>> start SUPPLIED DATA

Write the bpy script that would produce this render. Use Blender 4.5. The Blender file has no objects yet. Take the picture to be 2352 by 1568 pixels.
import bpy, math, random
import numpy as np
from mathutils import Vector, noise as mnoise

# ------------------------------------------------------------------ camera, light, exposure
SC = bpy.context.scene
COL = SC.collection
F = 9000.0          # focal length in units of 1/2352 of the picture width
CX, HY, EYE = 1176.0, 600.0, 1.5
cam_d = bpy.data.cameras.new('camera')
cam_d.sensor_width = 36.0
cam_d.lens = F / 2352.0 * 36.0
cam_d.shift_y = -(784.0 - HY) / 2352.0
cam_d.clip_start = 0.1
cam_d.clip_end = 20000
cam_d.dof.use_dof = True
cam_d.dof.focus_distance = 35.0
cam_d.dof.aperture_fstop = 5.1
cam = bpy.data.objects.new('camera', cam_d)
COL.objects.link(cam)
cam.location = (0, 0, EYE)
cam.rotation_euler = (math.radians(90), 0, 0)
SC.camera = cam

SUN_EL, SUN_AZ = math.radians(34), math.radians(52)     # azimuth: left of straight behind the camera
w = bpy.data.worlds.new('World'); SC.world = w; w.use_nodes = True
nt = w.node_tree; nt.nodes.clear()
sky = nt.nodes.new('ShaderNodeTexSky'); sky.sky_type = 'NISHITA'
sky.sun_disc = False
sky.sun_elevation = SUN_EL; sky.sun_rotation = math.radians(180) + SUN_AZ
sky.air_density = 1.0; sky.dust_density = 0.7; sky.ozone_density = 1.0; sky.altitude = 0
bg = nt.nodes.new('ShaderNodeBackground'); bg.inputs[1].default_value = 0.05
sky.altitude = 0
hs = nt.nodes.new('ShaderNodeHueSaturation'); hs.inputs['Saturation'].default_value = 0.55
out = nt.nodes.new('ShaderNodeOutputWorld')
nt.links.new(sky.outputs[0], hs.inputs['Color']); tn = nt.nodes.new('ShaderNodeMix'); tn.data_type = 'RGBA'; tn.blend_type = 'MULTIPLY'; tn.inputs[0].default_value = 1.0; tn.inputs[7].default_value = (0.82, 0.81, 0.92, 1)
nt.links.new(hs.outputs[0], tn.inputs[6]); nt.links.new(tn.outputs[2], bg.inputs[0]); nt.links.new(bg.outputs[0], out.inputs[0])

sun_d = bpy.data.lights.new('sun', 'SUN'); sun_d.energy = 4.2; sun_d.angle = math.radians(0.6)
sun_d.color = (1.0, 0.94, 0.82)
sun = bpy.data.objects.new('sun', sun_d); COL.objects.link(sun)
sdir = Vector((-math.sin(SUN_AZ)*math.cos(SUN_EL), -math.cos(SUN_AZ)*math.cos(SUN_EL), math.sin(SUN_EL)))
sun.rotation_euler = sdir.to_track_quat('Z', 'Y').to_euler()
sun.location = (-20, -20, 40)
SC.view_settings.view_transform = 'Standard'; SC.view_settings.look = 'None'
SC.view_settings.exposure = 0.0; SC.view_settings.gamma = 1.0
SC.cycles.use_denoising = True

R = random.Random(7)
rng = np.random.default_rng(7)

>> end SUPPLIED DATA

### INSTRUCTION
Only the lines from the top of the data through the line that contains "SC.camera = cam" should be quoted, exactly as they stand.

### ANSWER TO THE PROBLEM
Write the bpy script that would produce this render. Use Blender 4.5. The Blender file has no objects yet. Take the picture to be 2352 by 1568 pixels.
import bpy, math, random
import numpy as np
from mathutils import Vector, noise as mnoise

# ------------------------------------------------------------------ camera, light, exposure
SC = bpy.context.scene
COL = SC.collection
F = 9000.0          # focal length in units of 1/2352 of the picture width
CX, HY, EYE = 1176.0, 600.0, 1.5
cam_d = bpy.data.cameras.new('camera')
cam_d.sensor_width = 36.0
cam_d.lens = F / 2352.0 * 36.0
cam_d.shift_y = -(784.0 - HY) / 2352.0
cam_d.clip_start = 0.1
cam_d.clip_end = 20000
cam_d.dof.use_dof = True
cam_d.dof.focus_distance = 35.0
cam_d.dof.aperture_fstop = 5.1
cam = bpy.data.objects.new('camera', cam_d)
COL.objects.link(cam)
cam.location = (0, 0, EYE)
cam.rotation_euler = (math.radians(90), 0, 0)
SC.camera = cam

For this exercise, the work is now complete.